FOR THE moment, after arriving in Tennessee, we were all despondent. We had been wrenched out of a safe environment at the University of Maine. Our names had been
neatly arranged in alphabetical order and divvied up among various battalions, thrusting Kelleher, Keaton, and Kotlowitz together for the first time, although we had known each other on the Orono campus by sight. My real pals from basic training and Maine, my old buddies, were also being clustered in alphabetical niches, “A”s with “A”s, “B”s with “B”s, and so on to the very last Zed.

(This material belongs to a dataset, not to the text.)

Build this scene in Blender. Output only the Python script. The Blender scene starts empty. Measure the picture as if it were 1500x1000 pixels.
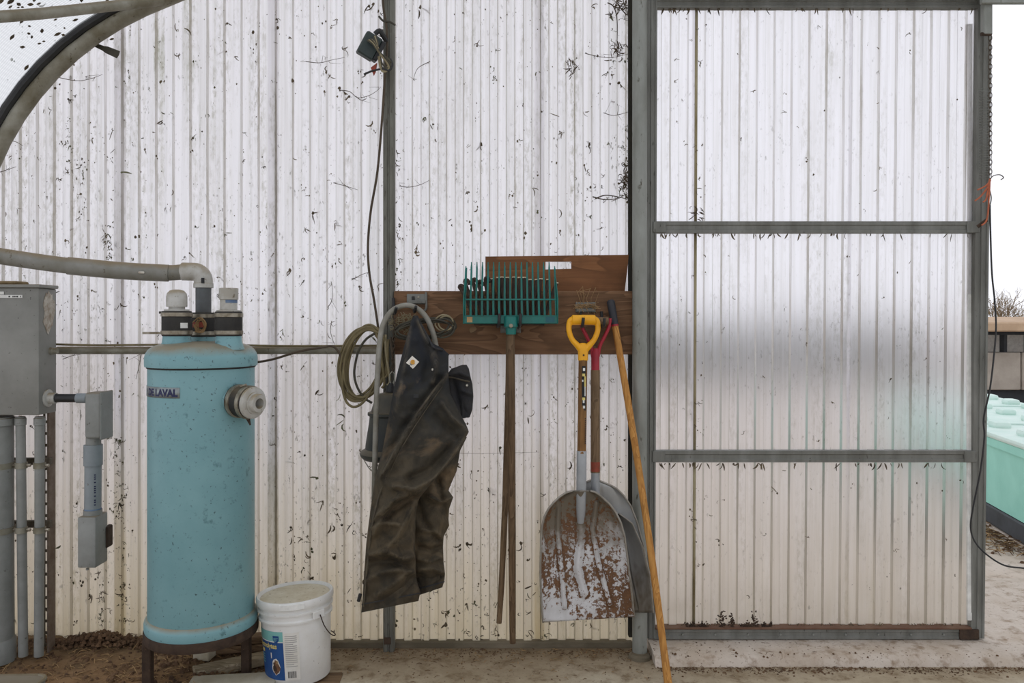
import bpy, bmesh, math, random
from mathutils import Vector, Matrix, noise
random.seed(7)
sc = bpy.context.scene
COL = sc.collection
PI = math.pi

# ------------------------------------------------------------------ camera
F = 1500 * 28.0 / 36.0          # focal length in pixels of the 1500x1000 frame
CH = 1.43                       # camera height
YH = 472.0                      # horizon row
cd = bpy.data.cameras.new('camera'); cd.lens = 28; cd.sensor_width = 36
cd.shift_y = -(500 - YH) / 1500.0
cam = bpy.data.objects.new('camera', cd); COL.objects.link(cam)
cam.location = (0, 0, CH); cam.rotation_euler = (PI / 2, 0, 0)
cd.clip_start = 0.05; cd.clip_end = 300
sc.camera = cam

# ------------------------------------------------------------------ world (overcast sky)
w = bpy.data.worlds.new('overcast'); sc.world = w; w.use_nodes = True
nt = w.node_tree; bg = nt.nodes['Background']
bg.inputs[0].default_value = (0.93, 0.94, 1.0, 1); bg.inputs[1].default_value = 1.0
sc.view_settings.view_transform = 'Standard'
sc.view_settings.look = 'None'
sc.view_settings.gamma = 1
sc.view_settings.use_curve_mapping = False
sc.view_settings.exposure = 0.17

# ------------------------------------------------------------------ helpers
def P(px, py, d):
    return Vector(((px - 750) * d / F, d, CH + (YH - py) * d / F))
def S(n, d): return n * d / F
def lin(c):
    return tuple(((v / 255.0) / 12.92 if v / 255.0 <= 0.04045 else ((v / 255.0 + 0.055) / 1.055) ** 2.4) for v in c[:3]) + (1.0,)
def lerp(a, b, t): return a + (b - a) * t
def interp(tab, y):
    if y <= tab[0][0]: return tab[0][1]
    for (a, b), (c, d_) in zip(tab, tab[1:]):
        if y <= c: return b + (d_ - b) * (y - a) / (c - a)
    return tab[-1][1]
def catmull(pts, n=8, closed=False):
    pts = [Vector(p) for p in pts]; out = []
    m = len(pts); rng = range(m if closed else m - 1)
    for i in rng:
        if closed: p0, p1, p2, p3 = pts[i - 1], pts[i], pts[(i + 1) % m], pts[(i + 2) % m]
        else:
            p0 = pts[max(i - 1, 0)]; p1 = pts[i]; p2 = pts[i + 1]; p3 = pts[min(i + 2, m - 1)]
        for k in range(n):
            t = k / n
            out.append(0.5 * ((2 * p1) + (p2 - p0) * t + (2 * p0 - 5 * p1 + 4 * p2 - p3) * t * t + (3 * p1 - p0 - 3 * p2 + p3) * t ** 3))
    if not closed: out.append(pts[-1])
    return out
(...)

I soon learned that Kelleher was an Army brat, son of a career officer, a colonel sitting out the war behind a desk at Fort Dix, New Jersey, while Keaton was a parochial-school kid from Hackensack, New Jersey, who was suffering his first religious doubts, mostly in silence. I wasn’t much interested in Kelleher and Keaton, and they weren’t much interested in me—not at first. I wanted my old Orono buddies back, those who understood me and loved me without question, and they were gone now to other squads in other platoons, scattered by the necessities of the alphabet.